REQUIRED TASK → Copy out each line of the data holding "image".

EXERCISE MATERIALS →
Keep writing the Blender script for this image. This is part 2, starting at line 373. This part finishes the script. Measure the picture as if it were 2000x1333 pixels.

==

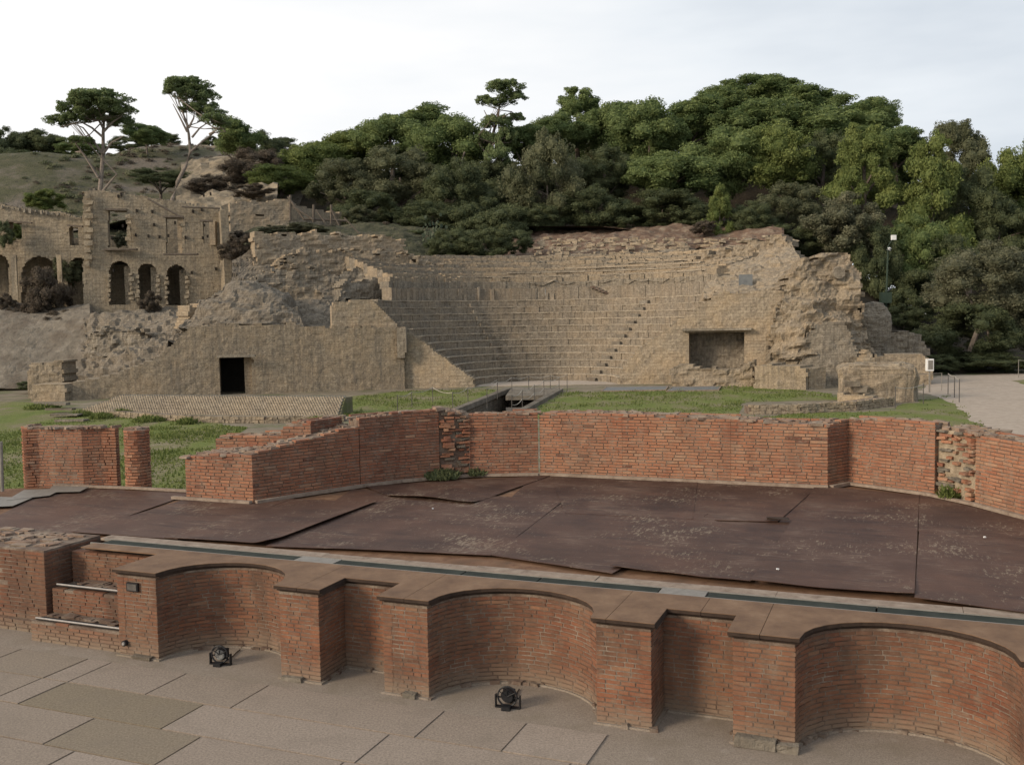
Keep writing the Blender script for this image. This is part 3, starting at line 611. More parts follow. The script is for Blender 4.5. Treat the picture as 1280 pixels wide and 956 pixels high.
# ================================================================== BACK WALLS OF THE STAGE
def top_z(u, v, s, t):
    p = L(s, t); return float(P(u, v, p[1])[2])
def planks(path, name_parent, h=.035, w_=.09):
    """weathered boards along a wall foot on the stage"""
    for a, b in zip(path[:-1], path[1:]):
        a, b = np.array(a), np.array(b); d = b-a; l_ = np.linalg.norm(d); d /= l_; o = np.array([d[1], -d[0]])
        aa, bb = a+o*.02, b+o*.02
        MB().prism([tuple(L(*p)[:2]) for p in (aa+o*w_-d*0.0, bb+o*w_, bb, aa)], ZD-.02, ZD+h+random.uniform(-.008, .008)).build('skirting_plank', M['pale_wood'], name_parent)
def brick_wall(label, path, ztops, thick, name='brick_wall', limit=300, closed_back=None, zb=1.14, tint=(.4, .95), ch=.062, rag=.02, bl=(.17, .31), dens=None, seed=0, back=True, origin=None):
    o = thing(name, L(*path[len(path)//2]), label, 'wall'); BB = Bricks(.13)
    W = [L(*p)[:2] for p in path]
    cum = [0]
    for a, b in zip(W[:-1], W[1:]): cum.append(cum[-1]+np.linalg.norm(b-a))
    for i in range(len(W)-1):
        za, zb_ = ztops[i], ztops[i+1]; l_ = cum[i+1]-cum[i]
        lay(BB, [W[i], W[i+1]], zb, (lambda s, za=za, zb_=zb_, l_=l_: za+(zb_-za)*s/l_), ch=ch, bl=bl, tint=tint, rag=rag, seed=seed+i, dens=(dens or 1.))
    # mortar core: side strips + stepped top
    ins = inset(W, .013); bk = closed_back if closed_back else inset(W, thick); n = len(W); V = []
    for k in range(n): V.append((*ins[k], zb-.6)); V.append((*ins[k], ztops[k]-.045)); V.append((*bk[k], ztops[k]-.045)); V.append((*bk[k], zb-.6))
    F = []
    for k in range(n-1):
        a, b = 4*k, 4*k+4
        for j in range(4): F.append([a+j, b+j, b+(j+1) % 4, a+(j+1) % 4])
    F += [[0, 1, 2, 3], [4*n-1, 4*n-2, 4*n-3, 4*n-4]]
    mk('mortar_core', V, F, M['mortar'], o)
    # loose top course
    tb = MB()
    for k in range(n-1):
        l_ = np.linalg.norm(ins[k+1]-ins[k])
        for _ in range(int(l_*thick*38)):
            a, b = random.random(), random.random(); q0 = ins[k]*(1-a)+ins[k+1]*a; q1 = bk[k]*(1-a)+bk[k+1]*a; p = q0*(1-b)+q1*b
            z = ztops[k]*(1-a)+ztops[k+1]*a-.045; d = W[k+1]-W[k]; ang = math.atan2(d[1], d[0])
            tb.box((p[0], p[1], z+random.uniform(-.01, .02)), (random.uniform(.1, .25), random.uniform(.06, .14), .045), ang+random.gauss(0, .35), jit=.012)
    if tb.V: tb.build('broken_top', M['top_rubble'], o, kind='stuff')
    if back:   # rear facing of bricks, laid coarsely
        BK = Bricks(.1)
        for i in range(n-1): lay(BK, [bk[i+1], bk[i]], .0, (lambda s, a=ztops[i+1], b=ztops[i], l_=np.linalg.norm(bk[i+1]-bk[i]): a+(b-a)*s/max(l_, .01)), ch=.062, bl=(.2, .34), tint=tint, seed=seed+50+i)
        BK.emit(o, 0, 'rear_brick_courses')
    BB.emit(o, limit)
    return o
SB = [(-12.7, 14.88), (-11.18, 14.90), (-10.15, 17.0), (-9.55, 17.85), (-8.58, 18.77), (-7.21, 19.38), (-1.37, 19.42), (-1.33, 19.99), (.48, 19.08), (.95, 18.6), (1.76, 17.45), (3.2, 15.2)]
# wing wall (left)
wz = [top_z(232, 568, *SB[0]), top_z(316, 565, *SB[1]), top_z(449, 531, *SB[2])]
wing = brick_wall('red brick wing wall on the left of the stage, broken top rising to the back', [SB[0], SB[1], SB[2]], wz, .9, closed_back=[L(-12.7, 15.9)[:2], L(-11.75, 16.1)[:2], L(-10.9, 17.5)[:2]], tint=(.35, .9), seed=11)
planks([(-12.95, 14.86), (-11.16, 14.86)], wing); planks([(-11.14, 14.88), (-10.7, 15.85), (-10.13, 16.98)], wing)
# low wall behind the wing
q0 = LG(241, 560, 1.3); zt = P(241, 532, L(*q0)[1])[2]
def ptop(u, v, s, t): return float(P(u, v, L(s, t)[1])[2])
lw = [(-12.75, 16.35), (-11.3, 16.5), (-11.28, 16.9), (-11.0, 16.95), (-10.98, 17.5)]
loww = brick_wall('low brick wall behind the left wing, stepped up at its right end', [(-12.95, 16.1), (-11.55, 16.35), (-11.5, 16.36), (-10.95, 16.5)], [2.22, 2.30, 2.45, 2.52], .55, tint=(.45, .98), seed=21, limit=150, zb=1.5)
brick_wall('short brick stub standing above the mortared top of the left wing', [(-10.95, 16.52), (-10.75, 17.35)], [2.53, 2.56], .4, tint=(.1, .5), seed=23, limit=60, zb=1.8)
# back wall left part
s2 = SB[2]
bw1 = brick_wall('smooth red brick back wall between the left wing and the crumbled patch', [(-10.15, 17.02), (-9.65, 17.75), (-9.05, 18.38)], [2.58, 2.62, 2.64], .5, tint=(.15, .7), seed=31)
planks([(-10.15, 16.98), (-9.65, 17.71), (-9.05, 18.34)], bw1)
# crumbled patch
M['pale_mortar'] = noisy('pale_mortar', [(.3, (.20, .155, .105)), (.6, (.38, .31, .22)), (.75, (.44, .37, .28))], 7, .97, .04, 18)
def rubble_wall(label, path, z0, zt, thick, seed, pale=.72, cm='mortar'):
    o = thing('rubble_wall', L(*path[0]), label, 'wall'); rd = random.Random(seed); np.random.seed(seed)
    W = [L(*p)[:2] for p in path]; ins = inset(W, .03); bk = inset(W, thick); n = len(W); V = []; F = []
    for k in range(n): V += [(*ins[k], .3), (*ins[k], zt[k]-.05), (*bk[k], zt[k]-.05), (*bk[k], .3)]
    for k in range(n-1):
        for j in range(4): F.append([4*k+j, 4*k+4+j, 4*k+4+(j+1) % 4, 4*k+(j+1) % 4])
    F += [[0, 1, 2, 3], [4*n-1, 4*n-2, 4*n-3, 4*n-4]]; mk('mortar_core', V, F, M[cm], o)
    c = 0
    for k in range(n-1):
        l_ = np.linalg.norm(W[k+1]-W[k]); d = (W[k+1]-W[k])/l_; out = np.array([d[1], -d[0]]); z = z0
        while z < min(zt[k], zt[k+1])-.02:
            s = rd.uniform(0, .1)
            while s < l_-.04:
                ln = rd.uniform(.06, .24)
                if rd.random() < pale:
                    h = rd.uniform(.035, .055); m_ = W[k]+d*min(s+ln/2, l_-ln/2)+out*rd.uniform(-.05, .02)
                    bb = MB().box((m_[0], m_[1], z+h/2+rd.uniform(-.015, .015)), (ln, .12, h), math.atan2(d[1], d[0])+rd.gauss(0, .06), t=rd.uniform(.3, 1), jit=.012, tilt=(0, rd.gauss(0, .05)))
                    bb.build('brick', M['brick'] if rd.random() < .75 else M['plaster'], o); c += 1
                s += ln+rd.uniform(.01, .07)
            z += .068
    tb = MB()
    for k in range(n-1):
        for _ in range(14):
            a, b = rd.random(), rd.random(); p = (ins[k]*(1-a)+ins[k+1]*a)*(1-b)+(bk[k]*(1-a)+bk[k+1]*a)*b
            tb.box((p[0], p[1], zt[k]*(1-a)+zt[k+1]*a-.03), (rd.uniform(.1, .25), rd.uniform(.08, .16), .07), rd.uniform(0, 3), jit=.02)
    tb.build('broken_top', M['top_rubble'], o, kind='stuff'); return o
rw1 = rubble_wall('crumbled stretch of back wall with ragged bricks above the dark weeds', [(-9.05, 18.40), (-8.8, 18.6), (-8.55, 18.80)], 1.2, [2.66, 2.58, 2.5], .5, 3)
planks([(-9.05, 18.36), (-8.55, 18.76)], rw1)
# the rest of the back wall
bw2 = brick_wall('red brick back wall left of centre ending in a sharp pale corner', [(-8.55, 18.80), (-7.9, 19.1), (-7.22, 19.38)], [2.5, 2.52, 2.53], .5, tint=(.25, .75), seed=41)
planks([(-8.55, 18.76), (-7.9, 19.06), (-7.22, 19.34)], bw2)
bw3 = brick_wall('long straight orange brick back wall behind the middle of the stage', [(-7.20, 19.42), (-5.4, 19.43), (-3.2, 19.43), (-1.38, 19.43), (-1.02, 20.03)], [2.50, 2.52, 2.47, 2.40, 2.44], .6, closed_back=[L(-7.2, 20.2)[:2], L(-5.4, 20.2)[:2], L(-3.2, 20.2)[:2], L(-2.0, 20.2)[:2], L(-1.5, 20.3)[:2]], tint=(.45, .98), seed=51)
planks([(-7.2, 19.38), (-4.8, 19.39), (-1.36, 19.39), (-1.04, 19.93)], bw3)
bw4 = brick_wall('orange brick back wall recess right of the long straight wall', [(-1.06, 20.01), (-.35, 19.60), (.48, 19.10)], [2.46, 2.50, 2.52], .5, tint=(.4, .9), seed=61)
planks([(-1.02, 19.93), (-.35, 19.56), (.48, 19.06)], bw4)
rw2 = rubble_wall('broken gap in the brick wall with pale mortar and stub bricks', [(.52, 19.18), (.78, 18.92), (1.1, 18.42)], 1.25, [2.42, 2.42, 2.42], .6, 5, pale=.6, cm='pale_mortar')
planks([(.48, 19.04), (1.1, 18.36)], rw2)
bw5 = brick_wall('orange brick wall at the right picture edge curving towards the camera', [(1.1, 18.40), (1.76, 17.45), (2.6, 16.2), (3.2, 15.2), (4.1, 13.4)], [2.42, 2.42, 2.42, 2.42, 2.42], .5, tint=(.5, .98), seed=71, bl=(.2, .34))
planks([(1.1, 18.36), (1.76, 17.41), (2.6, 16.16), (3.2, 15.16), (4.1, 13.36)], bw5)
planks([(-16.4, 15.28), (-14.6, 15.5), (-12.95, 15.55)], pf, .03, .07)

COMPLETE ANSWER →
Keep writing the Blender script for this image. This is part 2, starting at line 373. This part finishes the script. Measure the picture as if it were 2000x1333 pixels.
Keep writing the Blender script for this image. This is part 3, starting at line 611. More parts follow. The script is for Blender 4.5. Treat the picture as 1280 pixels wide and 956 pixels high.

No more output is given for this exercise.